Bounty quests are a great way to earn some extra experience, gold or minor items in exchange for trophy items. Keep an eye out for these items in zones you're already in, or quests with especially good rewards - they can help balance otherwise low experience or profit in a zone. If you're in a group, ask before you loot these (many are [NO DROP] items) as other players may want their share too!

Finally, do not miss out on the Main Quest - It ranges from level 1-65 (and then some) and rewards progressive augments, as well as allowing access to certain key NPCs needed for further character advancement.


Adepts special monsters which cannot be engaged past specific levels. They must con red (meaning they are three levels or higher relative to your character) to all members in the party, and no one in the party can be buffed by higher-level players. They all summon. Most have a higher than normal amount of HP, HP Regeneration rate and Attack power. Many also have unique powers such as the ability to summon help in the form of additional, unavoidable mobs. Always come prepared for the worst if you are not familiar with an adept's powers.
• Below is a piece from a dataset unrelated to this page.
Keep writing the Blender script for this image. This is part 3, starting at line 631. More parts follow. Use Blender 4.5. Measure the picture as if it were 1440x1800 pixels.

With the sorrows come the sweets, though. Sweet phats. Adepts drop [NO DROP] items which are generally extremely nice for the level they are attained. Not to mention they drop three loots per kill!

When forming an adept group, twinks are not required, though level-appropriately geared toons are suggested. As a rule of thumb, adepts below level twenty can be killed by a single but strong group. Adepts between level twenty and forty will require a full very strong group with additional support. Adepts over level forty require two strong groups. The maximum party size for any adept is twelve toons.

Treasure Maps

Want more phats? Try Treasure Hunting with some Simple maps. Maps can be purchased from other players, found as loot in some dungeons, or fished with a skill of 150 or greater. Like Adept loot, treasure map loot can far exceed most dropped loot at the level at which it can be obtained. Moreover, there are a few quest items which can only be obtained from treasure hunting.

Simple maps are categorized into tiers 1-4, and the tier is determined by the level of the player unbottling or unsealing. Advanced treasure maps are tiers 5-10 and are intended for level 60+ characters. Simple maps have no additional difficulty rating. The digger (don't forget your shovel!) must not be higher than the level range of the map they are digging, though they can have higher level buffs. At least one person in the group must also have the ability to Bash or Pick Lock.

Making Money

One of the simplest ways to make mad stacks of money while levels is tradeskill items. Keep an eye on the auctions channel for people buying them. Find regular buyers if possible. Some of these items can net a profit from players exponentially greater than selling them to merchants, giving you more money to invest in gear on listsold.

Bounty Hunting

Starting at level 45, Thurgadin Bounty Hunting quests first become available. Aside from Small rewards in coin, experience and faction, these quests provide tokens which can be cashed in for expable equipment, a variety of slot-specific augments and other rewards.